Nov 12, 2012

Advise

I'm tired of trying to predict what the world wants of me, what it will be like two years from now when I'm forced to join it.  How am I supposed to know?  Everybody has an opinion on how best to prepare for it.

There are doom and gloom advisers.  It's easy to want to trust them, with their diplomas declaring "I passed" neatly command hooked to the walls of their offices, supposed testaments to their successes.  All the textbooks that now gather dust on their office shelves because they no longer read them.  Maybe the diplomas really say "I failed."  Nobody starts out with ambitions to be an adviser anyway.  That means they failed first at something else. Maybe they failed at pursuing the goal you're asking them about; maybe they have a reason to tell you an English major will make you miserable because an English major made them miserable.  But you're not them and they can't know you from a collection of scores scribbled in pencil on an academic worksheet, a conglomeration of classes that adds up to practically nothing but a lot of money and time.  Or maybe they failed because the conditions really are terrible, they've been through things you're too young and idealistic to know about, and you should listen to them because they're right.

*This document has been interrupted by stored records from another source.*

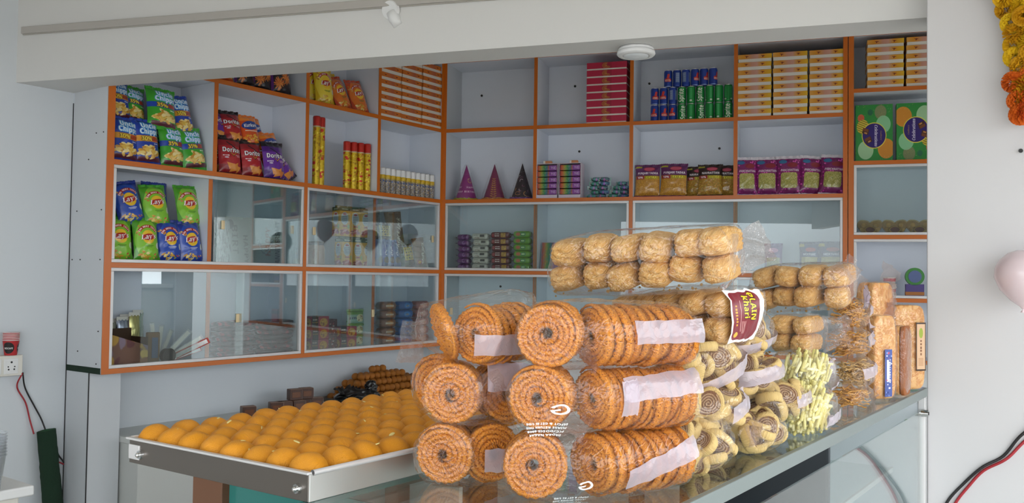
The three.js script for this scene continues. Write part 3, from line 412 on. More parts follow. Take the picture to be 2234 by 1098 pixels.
const SEALC = { crispGreen: 0x3f9a1c, crispBlue: 0x15308f, crispYellow: 0xd9b414, crispRed: 0xc2431c, potBlue: 0x1d3fa6, potGreen: 0x3fa32c, triRed: 0x1c1214, triPurple: 0x1a1020, curls: 0xe2762a, burst: 0x17111b, mixPurple: 0x5d1d58, mixBrown: 0x2b1716, mixMagenta: 0xd8d0d8, mixBlue: 0x1b2c66, mixMauve: 0x6c4a86, chocBrown: 0x7d5a38, chocYellow: 0x4a2614, chocBlue: 0x1c4fa8, greenPack: 0x6f9a3a, redFlat: 0x4e1018 };
let packSeed = 1;
function packet(k, F, s, n, y, w, h, t, { yaw = 0, lean = 0.15, roll = 0, label, cat = 'crisp packet', name = 'crisp_packet', group, fold = 0 }) {
  const o = thing(name, label, cat, group), sd = packSeed++ * 1.7;
  mesh('pouch', pouch(w, h, t, sd, fold), foilMat(k), o);
  const sm = foilSeal[k] ??= Ph(SEALC[k] ?? 0x888888, 0.35, { clearcoat: 0.5 });
  mesh('top_seal', sealStrip(w, h, sd, 1).translate(0, 0, -fold * 0.2025 * h), sm, o); mesh('bottom_seal', sealStrip(w, 0, sd, -1), sm, o);
  return put(o, F, s, n, y + 0.012, yaw, lean, roll);
}
const top = (r) => H[r] + 0.0095;

// crisps with the percentage bands, top bay of the side cabinet
{
  const g = 'ribbed crisp packets in the top bay of the side cabinet', y = top(2), q = (k, s, n, dy, w, h, label, o = {}) => packet(k, FL, s, n, y + dy, w, h, 0.06, { label, group: g, ...o });
  q('potBlue', 0.118, -0.055, 0, 0.15, 0.198, 'blue crisp packet on the lower row against the cabinet end', { roll: -0.05 });
  q('potBlue', 0.24, -0.055, 0, 0.146, 0.205, 'blue crisp packet with yellow folded corner, second on the lower row', { roll: 0.03 });
  q('potGreen', 0.385, -0.06, 0, 0.142, 0.195, 'green crisp packet on the lower row between a blue and a green one', { roll: 0.02 });
  q('potGreen', 0.508, -0.05, 0, 0.15, 0.2, 'green crisp packet at the divider end of the lower row', { roll: 0.14, lean: 0.2 });
  q('potBlue', 0.13, -0.19, 0, 0.15, 0.2, 'blue crisp packet standing behind the lower row by the cabinet end', { lean: 0.08 }); q('potGreen', 0.4, -0.19, 0, 0.15, 0.2, 'green crisp packet standing hidden behind the lower row', { lean: 0.08 });
  q('potBlue', 0.115, -0.11, 0.2, 0.145, 0.19, 'blue crisp packet on the upper row against the cabinet end', { lean: 0.25 });
  q('potGreen', 0.215, -0.14, 0.2, 0.13, 0.18, 'green crisp packet on the upper row half hidden by its neighbours', { lean: 0.25, roll: -0.08 });
  q('potGreen', 0.33, -0.075, 0.186, 0.166, 0.195, 'large green crisp packet in the middle of the upper row', { lean: 0.22, roll: -0.04 });
  q('potBlue', 0.42, -0.2, 0.19, 0.14, 0.2, 'dark blue crisp packet peeping out behind the upper row', { lean: 0.2 });
  q('potBlue', 0.475, -0.1, 0.165, 0.14, 0.205, 'blue crisp packet at the divider end of the upper row', { lean: 0.25, roll: 0.12 });
}
{
  const g = 'tortilla crisp and puff packets in the second bay', y = top(2), q = (k, s, n, dy, w, h, label, o = {}) => packet(k, FL, s, n, y + dy, w, h, 0.055, { label, group: g, ...o });
  q('triRed', 0.722, -0.05, 0, 0.148, 0.19, 'red tortilla crisp packet beside the orange divider, lower row', {});
  q('triRed', 0.868, -0.05, 0, 0.142, 0.188, 'red tortilla crisp packet in the middle of the lower row', { roll: 0.05 });
  q('triPurple', 1.0, -0.03, 0, 0.15, 0.19, 'purple tortilla crisp packet standing upright in front on the lower row', { roll: 0.03 });
  q('triPurple', 1.118, -0.05, 0, 0.15, 0.175, 'purple tortilla crisp packet slumped sideways at the end of the row', { roll: 0.62, lean: 0.3 });
  q('triRed', 0.74, -0.18, 0, 0.15, 0.19, 'red tortilla crisp packet hidden behind the lower row', { lean: 0.05 }); q('triRed', 0.93, -0.18, 0, 0.15, 0.19, 'red tortilla crisp packet hidden second behind the lower row', { lean: 0.05 });
  q('triPurple', 0.69, -0.1, 0.175, 0.13, 0.165, 'purple tortilla crisp packet on the upper row by the divider', { lean: 0.3 });
  q('triRed', 0.765, -0.085, 0.175, 0.14, 0.165, 'dark red tortilla crisp packet on the upper row', { lean: 0.3, roll: 0.06 });
  q('curls', 0.885, -0.085, 0.17, 0.13, 0.165, 'orange puff packet on the upper row in front of another', { lean: 0.3, roll: 0.06 });
  q('curls', 0.965, -0.14, 0.17, 0.13, 0.165, 'orange puff packet on the upper row, behind and higher', { lean: 0.3, roll: 0.1 });
  q('curls', 1.03, -0.07, 0.095, 0.135, 0.165, 'orange puff packet resting low on the purple packets', { lean: 0.35, roll: 0.12 });
  q('curls', 1.105, -0.13, 0.01, 0.13, 0.165, 'orange puff packet wedged behind the slumped purple one', { lean: 0.3, roll: 0.3 });
}
{
  const g = 'packets on the upper shelf under the beam', y = top(3), q = (k, s, n, w, h, label, o = {}) => packet(k, FL, s, n, y, w, h, 0.06, { label, group: g, ...o });
  q('curls', 0.67, -0.06, 0.13, 0.19, 'orange packet on the upper shelf beside the black ones'); 
  q('burst', 0.81, -0.06, 0.14, 0.2, 'black packet with orange starburst, first of three on the upper shelf', { roll: 0.1 });
  q('burst', 0.93, -0.07, 0.14, 0.2, 'black packet with orange starburst, middle of three on the upper shelf', { roll: -0.05 });
  q('burst', 1.06, -0.06, 0.15, 0.2, 'black packet with orange starburst, beside the purple edged divider end', { roll: 0.05 });
  q('crispYellow', 1.335, -0.1, 0.15, 0.21, 'yellow crisp packet pressed against the divider on the upper shelf', { roll: -0.05 });
  q('crispYellow', 1.385, -0.055, 0.15, 0.21, 'yellow crisp packet standing in front on the upper shelf', { roll: 0.04 });
  q('crispYellow', 1.48, -0.11, 0.14, 0.2, 'yellow crisp packet half hidden behind the front yellow one', { roll: 0.08 });
  q('crispRed', 1.55, -0.06, 0.14, 0.19, 'orange red crisp packet leaning over in the middle of the upper shelf', { roll: 0.3, lean: 0.3 });
  q('crispRed', 1.52, -0.2, 0.15, 0.25, 'tall orange red crisp packet at the back of the upper shelf', {});
  q('crispRed', 1.7, -0.07, 0.15, 0.2, 'orange red crisp packet leaning near the sweet boxes', { roll: 0.14, lean: 0.3 });
}
{
  const g = 'crisp packets behind the glass of the side cabinet', y = top(1) + 0.006, q = (k, s, n, dy, w, h, label, o = {}) => packet(k, FL, s, n, y + dy, w, h, 0.06, { label, group: g, ...o });
  q('crispGreen', 0.12, -0.075, 0, 0.145, 0.195, 'green crisp packet, front row, beside the white aluminium frame', {});
  q('crispGreen', 0.262, -0.07, 0, 0.142, 0.198, 'green crisp packet, second in the front row', { roll: 0.02 });
  q('crispBlue', 0.392, -0.075, 0, 0.14, 0.195, 'blue crisp packet, third in the front row', { roll: 0.04 });
  q('crispBlue', 0.515, -0.07, 0, 0.142, 0.196, 'blue crisp packet, front row beside the sliding glass', { roll: 0.1 });
  q('crispGreen', 0.2, -0.2, 0, 0.14, 0.2, 'green crisp packet hidden behind the front row', { lean: 0.05 }); q('crispBlue', 0.43, -0.2, 0, 0.14, 0.2, 'blue crisp packet hidden behind the front row', { lean: 0.05 });
  q('crispGreen', 0.08, -0.13, 0.185, 0.14, 0.19, 'green crisp packet, upper row, cut off by the aluminium frame', { lean: 0.22 });
  q('crispBlue', 0.2, -0.1, 0.185, 0.15, 0.19, 'blue crisp packet tilted sideways on the upper row', { lean: 0.22, roll: 0.2 });
  q('crispGreen', 0.335, -0.1, 0.18, 0.15, 0.19, 'green crisp packet in the middle of the upper row', { lean: 0.22, roll: 0.08 });
  q('crispBlue', 0.385, -0.19, 0.19, 0.15, 0.2, 'blue crisp packet at the back of the upper row', { lean: 0.15 });
  q('crispGreen', 0.525, -0.11, 0.185, 0.145, 0.2, 'green crisp packet at the divider end of the upper row', { lean: 0.22, roll: 0.03 });
}

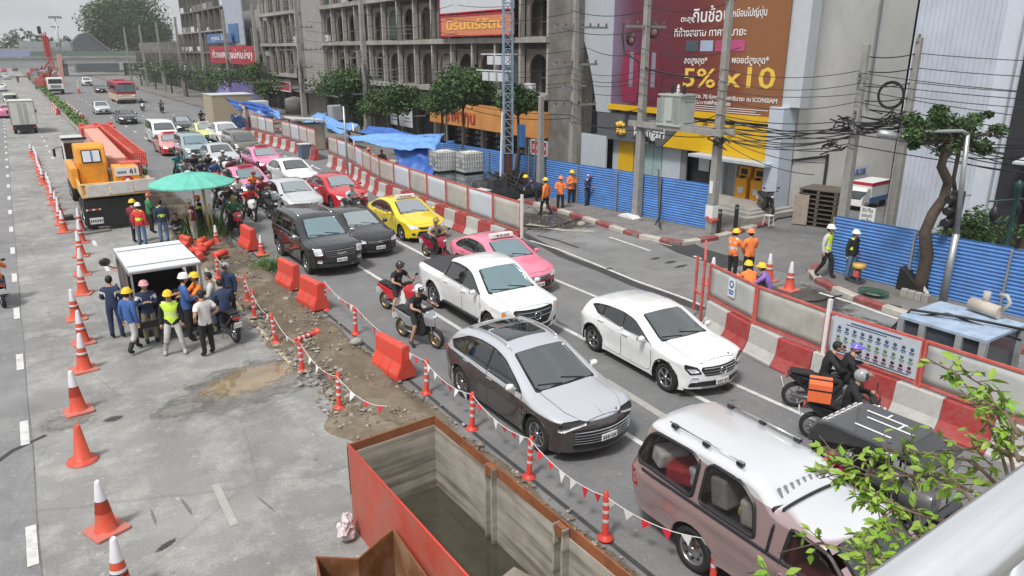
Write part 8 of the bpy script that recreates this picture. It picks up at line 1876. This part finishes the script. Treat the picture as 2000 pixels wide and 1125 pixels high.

There's the other students.  The hakuna matatars, the it-will-all-work-out-so-let's-take-a-shot-ers.  They convince you for a moment that maybe you can't really plan for the unknowable future, and things will just fall into place if you keep trucking along.  Maybe you are a little too high strung. You'll have a diploma. It'll be okay.  Spend a semester in Buenos Aires or the Carribean. Live life. But what if these college hippies are just lifetime loafers waiting to become the homeless people on Franklin Street, begging for change and cigarettes.  When their looks and vodka runs out, what will they have?

There's the friends and family, brimming with over-confidence in you.  You are brilliant and driven and gorgeous and nothing can stop you.  They believe in your pixelated skype smile more than you do.  Every rejection letter is their loss, every bad test grade comes from a bad professor, you weren't tugging on any of the doors that slam shut.  They mistake giving up dreams for being lazy or insecure.  They live forty years behind you, not really understanding the ticking in your brain or the circumstances of your desperation.

So who is right?  Who should you believe? Amid all of it, you must figure out where your voice is, what your heart wants, what the world wants.  How do you put food on the table without sacrificing everything you love?  This might be the key question to the universe. It is not about where we came from or if there's a god.  It's how do I still get to read Dickens without becoming one of his starving characters?

I love too many things and not enough things.  I'm decent at a few things but not good enough at any of them.  I can't accept that I'm useless to the world, but I can't find a good use for myself.  Is the peak of my productivity checking out DVDs to undergrads?  Surely not.

I resist believing in fate or god or anything that would make these decisions for me.  I relish in free will and the power of humanity to shape itself.  But right now, I just want somebody to tell me what to do.  But I've only got me.